- [Goal] Retype each line of the listing below, from the first through the one holding "UsdGeom.Scope.Define(stage, '/World/Looks')", with no other lines.
--- Begin Dataset extract ---
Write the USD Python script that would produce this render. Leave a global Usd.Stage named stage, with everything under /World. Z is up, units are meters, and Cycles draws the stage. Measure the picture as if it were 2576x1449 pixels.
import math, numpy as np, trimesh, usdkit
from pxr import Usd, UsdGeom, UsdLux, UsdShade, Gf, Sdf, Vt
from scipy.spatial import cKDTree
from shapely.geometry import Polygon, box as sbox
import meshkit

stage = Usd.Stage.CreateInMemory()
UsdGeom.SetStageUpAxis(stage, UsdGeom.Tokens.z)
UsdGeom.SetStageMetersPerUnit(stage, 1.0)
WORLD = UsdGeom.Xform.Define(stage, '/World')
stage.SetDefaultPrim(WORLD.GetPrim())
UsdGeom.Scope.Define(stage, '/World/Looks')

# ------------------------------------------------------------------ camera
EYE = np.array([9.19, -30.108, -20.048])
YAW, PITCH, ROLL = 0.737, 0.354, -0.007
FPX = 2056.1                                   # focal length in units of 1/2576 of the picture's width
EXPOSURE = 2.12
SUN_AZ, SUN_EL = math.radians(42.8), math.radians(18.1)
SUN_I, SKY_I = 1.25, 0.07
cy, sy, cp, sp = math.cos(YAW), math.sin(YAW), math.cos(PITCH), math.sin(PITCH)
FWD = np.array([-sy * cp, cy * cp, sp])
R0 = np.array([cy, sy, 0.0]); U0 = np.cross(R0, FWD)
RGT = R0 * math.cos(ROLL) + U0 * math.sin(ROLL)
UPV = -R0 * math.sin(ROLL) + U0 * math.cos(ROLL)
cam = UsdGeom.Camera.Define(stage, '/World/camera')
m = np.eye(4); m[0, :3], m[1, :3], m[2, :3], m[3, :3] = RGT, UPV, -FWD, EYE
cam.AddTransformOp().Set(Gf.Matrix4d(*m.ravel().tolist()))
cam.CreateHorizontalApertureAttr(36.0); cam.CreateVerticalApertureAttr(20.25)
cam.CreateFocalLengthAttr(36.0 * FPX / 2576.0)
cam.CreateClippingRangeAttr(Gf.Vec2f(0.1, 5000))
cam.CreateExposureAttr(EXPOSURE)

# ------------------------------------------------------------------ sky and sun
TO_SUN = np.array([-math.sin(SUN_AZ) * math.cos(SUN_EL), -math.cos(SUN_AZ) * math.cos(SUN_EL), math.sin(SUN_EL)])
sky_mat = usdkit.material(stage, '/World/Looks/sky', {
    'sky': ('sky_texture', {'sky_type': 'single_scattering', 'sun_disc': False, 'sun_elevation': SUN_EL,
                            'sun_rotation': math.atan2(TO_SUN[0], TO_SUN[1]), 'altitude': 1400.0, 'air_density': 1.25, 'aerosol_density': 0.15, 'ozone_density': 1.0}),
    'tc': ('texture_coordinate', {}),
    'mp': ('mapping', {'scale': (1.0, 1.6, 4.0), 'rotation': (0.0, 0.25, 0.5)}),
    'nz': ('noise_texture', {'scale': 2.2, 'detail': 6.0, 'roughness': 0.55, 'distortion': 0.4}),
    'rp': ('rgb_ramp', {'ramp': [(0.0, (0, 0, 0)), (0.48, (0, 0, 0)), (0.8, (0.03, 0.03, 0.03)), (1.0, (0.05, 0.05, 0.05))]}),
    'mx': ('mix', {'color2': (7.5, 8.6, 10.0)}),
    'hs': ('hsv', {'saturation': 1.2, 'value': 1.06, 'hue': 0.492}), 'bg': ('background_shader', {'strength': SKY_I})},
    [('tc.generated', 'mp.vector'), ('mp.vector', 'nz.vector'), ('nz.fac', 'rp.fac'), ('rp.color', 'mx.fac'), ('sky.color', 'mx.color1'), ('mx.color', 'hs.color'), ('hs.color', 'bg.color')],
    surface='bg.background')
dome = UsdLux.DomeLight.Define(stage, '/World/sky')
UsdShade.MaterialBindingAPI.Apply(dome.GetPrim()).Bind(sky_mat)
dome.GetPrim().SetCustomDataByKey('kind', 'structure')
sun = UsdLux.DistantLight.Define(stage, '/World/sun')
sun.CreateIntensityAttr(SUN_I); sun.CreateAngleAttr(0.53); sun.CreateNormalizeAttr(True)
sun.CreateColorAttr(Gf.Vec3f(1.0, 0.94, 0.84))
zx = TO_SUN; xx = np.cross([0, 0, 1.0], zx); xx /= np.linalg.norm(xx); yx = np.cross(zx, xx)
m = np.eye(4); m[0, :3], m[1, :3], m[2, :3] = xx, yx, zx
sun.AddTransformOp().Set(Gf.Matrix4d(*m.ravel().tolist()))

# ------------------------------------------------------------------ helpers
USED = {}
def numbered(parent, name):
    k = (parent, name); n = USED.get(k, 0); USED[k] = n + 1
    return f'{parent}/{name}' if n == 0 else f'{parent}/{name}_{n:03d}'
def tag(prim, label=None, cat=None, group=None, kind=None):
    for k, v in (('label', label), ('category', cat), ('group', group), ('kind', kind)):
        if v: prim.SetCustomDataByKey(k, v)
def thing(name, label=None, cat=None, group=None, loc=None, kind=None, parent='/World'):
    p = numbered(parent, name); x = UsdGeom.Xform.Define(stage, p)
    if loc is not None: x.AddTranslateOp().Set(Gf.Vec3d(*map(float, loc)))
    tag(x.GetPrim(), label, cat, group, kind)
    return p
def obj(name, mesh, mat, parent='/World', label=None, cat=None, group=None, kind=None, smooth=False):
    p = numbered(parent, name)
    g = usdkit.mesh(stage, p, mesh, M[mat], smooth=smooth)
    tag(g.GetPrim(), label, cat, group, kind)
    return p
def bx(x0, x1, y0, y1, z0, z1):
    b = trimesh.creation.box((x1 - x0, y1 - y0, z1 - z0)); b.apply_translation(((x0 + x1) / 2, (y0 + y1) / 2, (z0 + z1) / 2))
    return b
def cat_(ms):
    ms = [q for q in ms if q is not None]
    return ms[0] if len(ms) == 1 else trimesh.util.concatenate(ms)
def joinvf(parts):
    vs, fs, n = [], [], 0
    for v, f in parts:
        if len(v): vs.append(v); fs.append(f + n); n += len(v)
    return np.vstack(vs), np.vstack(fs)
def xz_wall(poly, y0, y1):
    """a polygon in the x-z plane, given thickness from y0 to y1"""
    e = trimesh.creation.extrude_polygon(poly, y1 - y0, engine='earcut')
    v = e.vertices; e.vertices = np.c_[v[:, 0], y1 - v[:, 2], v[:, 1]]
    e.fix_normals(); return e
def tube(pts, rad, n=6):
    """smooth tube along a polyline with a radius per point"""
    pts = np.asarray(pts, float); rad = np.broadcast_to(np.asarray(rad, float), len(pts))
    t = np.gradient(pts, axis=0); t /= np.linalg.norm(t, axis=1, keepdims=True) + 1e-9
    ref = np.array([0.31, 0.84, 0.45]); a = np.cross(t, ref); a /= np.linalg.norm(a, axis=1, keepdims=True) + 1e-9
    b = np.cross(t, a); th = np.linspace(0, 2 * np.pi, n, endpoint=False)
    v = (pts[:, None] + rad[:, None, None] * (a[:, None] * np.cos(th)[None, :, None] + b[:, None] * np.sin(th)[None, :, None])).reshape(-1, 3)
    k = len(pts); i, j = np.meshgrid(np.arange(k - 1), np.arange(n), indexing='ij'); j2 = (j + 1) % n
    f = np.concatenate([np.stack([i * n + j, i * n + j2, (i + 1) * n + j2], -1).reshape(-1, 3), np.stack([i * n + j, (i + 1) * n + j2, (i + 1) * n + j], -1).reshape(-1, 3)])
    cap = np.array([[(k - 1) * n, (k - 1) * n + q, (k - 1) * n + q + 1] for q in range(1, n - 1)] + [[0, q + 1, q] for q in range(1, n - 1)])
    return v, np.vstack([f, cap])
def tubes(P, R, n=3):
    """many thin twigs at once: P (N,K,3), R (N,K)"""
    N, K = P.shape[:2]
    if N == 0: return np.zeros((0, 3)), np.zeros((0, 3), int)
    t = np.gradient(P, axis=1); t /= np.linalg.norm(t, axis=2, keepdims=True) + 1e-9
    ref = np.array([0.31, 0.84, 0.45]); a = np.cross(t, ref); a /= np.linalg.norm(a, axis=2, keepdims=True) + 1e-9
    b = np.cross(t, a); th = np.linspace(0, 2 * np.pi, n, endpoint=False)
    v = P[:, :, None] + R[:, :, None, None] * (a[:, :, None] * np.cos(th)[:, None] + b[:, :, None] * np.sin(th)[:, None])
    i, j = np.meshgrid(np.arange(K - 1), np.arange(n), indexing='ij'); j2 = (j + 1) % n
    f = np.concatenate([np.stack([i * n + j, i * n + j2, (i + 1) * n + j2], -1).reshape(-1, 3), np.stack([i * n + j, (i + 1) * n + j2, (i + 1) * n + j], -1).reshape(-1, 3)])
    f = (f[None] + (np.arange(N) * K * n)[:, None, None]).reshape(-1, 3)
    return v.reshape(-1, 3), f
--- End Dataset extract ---
- [Full response]
Write the USD Python script that would produce this render. Leave a global Usd.Stage named stage, with everything under /World. Z is up, units are meters, and Cycles draws the stage. Measure the picture as if it were 2576x1449 pixels.
import math, numpy as np, trimesh, usdkit
from pxr import Usd, UsdGeom, UsdLux, UsdShade, Gf, Sdf, Vt
from scipy.spatial import cKDTree
from shapely.geometry import Polygon, box as sbox
import meshkit

stage = Usd.Stage.CreateInMemory()
UsdGeom.SetStageUpAxis(stage, UsdGeom.Tokens.z)
UsdGeom.SetStageMetersPerUnit(stage, 1.0)
WORLD = UsdGeom.Xform.Define(stage, '/World')
stage.SetDefaultPrim(WORLD.GetPrim())
UsdGeom.Scope.Define(stage, '/World/Looks')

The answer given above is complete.